In order to illustrate this beautiful process, I cannot do better than transfer to these pages the following account of Nature-printing as given in Ure’s “Dictionary of Arts,” &c. It is an abstract of a lecture delivered by Mr. H. Bradbury at the Royal Institution.
“Nature-printing is the name given to a technical process for obtaining printed reproductions of plants and other objects upon paper, in a manner so truthful, that only a close inspection reveals the fact of their being copies; and so distinctly sensible even to touch are the impressions, that it is difficult to persuade those unacquainted with the manipulation that they are an emanation of the printing-press.
“The distinguishing feature of the process consists, first, in impressing natural objects—such as plants, mosses, seaweeds, and feathers—into plates of metal, causing, as it were, the objects to engrave themselves by pressure; secondly, in being able to take such casts or copies of the impressed plates as can be printed from at the ordinary copper-plate press.
“This secures, in the case of a plant, on the one hand, a perfect representation of its characteristic outline, of some of the other external marks by which it is known, and even in some measure of its structure, as in the venation of ferns and the ribs of the leaves of flowering plants; and, on the other, affords the means of multiplying copies in a quick and easy manner, at a trifling expense compared with the result, and to an unlimited extent.
“The great defect of all pictorial representations of botanical figures has consisted in the inability of art to represent faithfully those minute peculiarities by which natural objects are often best distinguished. Nature-printing has therefore come to the aid of this branch of science in particular, whilst its future development promises facilities for copying other objects of nature, the reproduction of which is not within the province of the human hand to execute; and even if it were possible, it would involve an amount of labour scarcely commensurate with the results.
“Possessing the advantages of rapid and economic production, the means of unlimited multiplication, and, above all, unsurpassable resemblance to the original, nature-printing is calculated to assist much in facilitating not only the first-sight recognition of many objects in natural history, but in supplying the detailed evidences of identification, which must prove of essential value to botanical science in particular.”

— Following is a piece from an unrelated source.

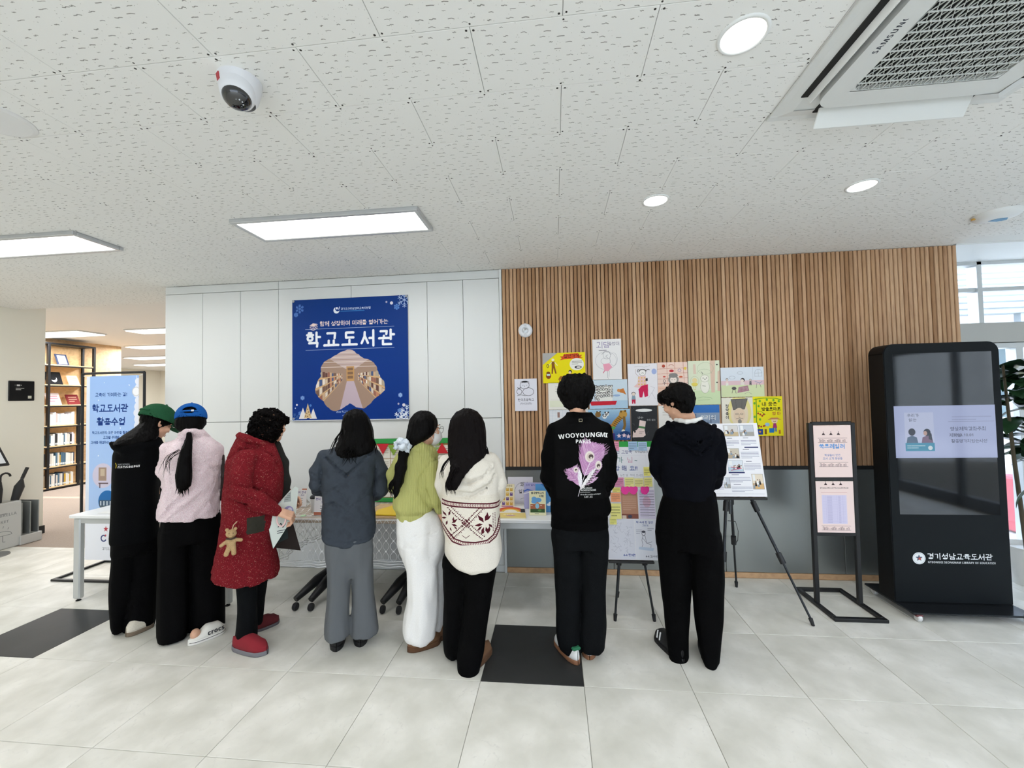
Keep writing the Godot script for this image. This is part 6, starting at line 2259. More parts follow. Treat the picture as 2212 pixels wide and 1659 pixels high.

Many plans have been tried with only partial success, but that which is now in operation produces the most wonderful results. The plants are laid upon sheets of lead, and then passed through rollers, so as to leave an impression in the soft metal. The electrotype then comes into play, exact copies of the impression being taken by it. As the face of the electrotyped plate is covered with a slight deposit of some hard metal, usually nickel, a great number of copies can be taken without damaging the plate.
A wonderfully exact parallel to Nature-printing is seen in almost every coal bed. In the coal are found impressions of various leaves, mostly ferns, and so exact are they, that the different species have been determined and named with as much accuracy as if, instead of mere impressions, they had been the fern-leaves themselves.
Indeed, if it were needed, it would be perfectly easy to take electrotype plates from these impressions, and to treat them in exactly the same manner as those obtained in the way which has already been described.